Ironisnya, komoditas yang semula dijanjikan sebagai perkebunan tebu kini berubah menjadi perkebunan kelapa sawit, tanpa persetujuan masyarakat. Perubahan ini memperlihatkan bagaimana penguasaan tanah dilakukan secara manipulatif, menggunakan narasi pembangunan sebagai kedok perampasan ruang hidup rakyat.
Masyarakat yang sejak awal menolak proyek ini secara tegas menyatakan tidak pernah menyerahkan tanahnya dalam bentuk apa pun. Namun, berbagai tekanan tetap dilakukan untuk melegitimasi penguasaan lahan, termasuk kriminalisasi dan intimidasi terhadap warga yang bertahan.
Gelombang baru konflik muncul ketika PT Merbau Indah Raya Group memperoleh izin lokasi pada tahun 2018. Wilayah-wilayah yang dahulu sudah bermasalah kini kembali dihidupkan sebagai target ekspansi korporasi. Masyarakat kembali mengalami penggusuran berulang-ulang hingga kini, bahkan terhadap lahan-lahan yang telah bersertifikat atas nama mereka. Negara justru memberi karpet merah bagi perusahaan, mulai dari kemudahan izin, pengamanan aparat, hingga skema ganti rugi yang merugikan rakyat.
Padahal, masyarakat tidak pernah meminta ganti rugi karena tidak pernah berniat melepas tanah mereka. Ini adalah bentuk lain dari perampasan tanah secara sistematis yang terus dibiarkan terjadi.
“Pembangunan yang mengorbankan rakyat bukanlah pembangunan sejati, melainkan perampasan. Investasi yang mengabaikan hak-hak masyarakat dan merusak ruang hidup mereka hanya menguntungkan segelintir pihak, sementara rakyat justru menjadi korban. Seharusnya, pembangunan berfokus pada kesejahteraan bersama, bukan memperkaya mereka yang sudah kuat dengan mengorbankan yang lemah.”

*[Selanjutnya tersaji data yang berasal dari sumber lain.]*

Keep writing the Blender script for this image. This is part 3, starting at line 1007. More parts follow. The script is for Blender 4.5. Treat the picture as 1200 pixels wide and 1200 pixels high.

Saatnya Bergerak ke Pendekatan Terpadu
Situasi ini menuntut pendekatan baru yang lebih terstruktur, inklusif, dan berkeadilan. Kami mendorong agar Pemkab Konawe Selatan segera membentuk Tim Penyelesaian Konflik Agraria Terpadu berbasis skema Reforma Agraria dan pendekatan TORA (Tanah Obyek Reforma Agraria). Tim ini bisa merujuk pada kerangka kerja Gugus Tugas Reforma Agraria (GTRA) yang telah dibentuk di tingkat provinsi maupun pusat, namun harus disesuaikan dengan kebutuhan dan konteks lokal yang lebih spesifik.
Namun, tim ini tidak sekadar menyalin struktur. Di tingkat kabupaten, peran dan mandatnya perlu diperluas dengan memastikan adanya keterlibatan langsung masyarakat terdampak dalam setiap prosesnya. Mulai dari pemetaan wilayah konflik, membuka ruang dialog yang adil dan transparan dengan masyarakat, hingga verifikasi penguasaan tanah berbasis data lokal yang valid.
Ini tidak hanya soal administrasi, tetapi soal keadilan sosial, pengakuan terhadap hak-hak masyarakat adat dan petani lokal, serta pemulihan ruang hidup yang telah dirampas.
Proses penyelesaian harus mencakup redistribusi tanah yang adil, serta penataan ulang perizinan yang memastikan tidak ada lagi tumpang tindih antara hak rakyat dan izin usaha korporasi yang tidak memperhatikan kepentingan publik. Lebih dari sekadar menyelesaikan sengketa lahan, ini adalah soal memastikan keadilan yang berkelanjutan bagi generasi mendatang.
Jalan Penyelesaian yang Adil dan Partisipatif
Langkah Bupati Konawe Selatan harus dilihat sebagai momentum penting dalam memperjuangkan keadilan agraria. Namun, pembentukan tim penyelesaian konflik saja tidak cukup. Prosesnya harus sepenuhnya partisipatif, melibatkan masyarakat terdampak, organisasi masyarakat sipil, serta lembaga-lembaga yang memiliki kapasitas dalam pemetaan sosial dan kebijakan agraria.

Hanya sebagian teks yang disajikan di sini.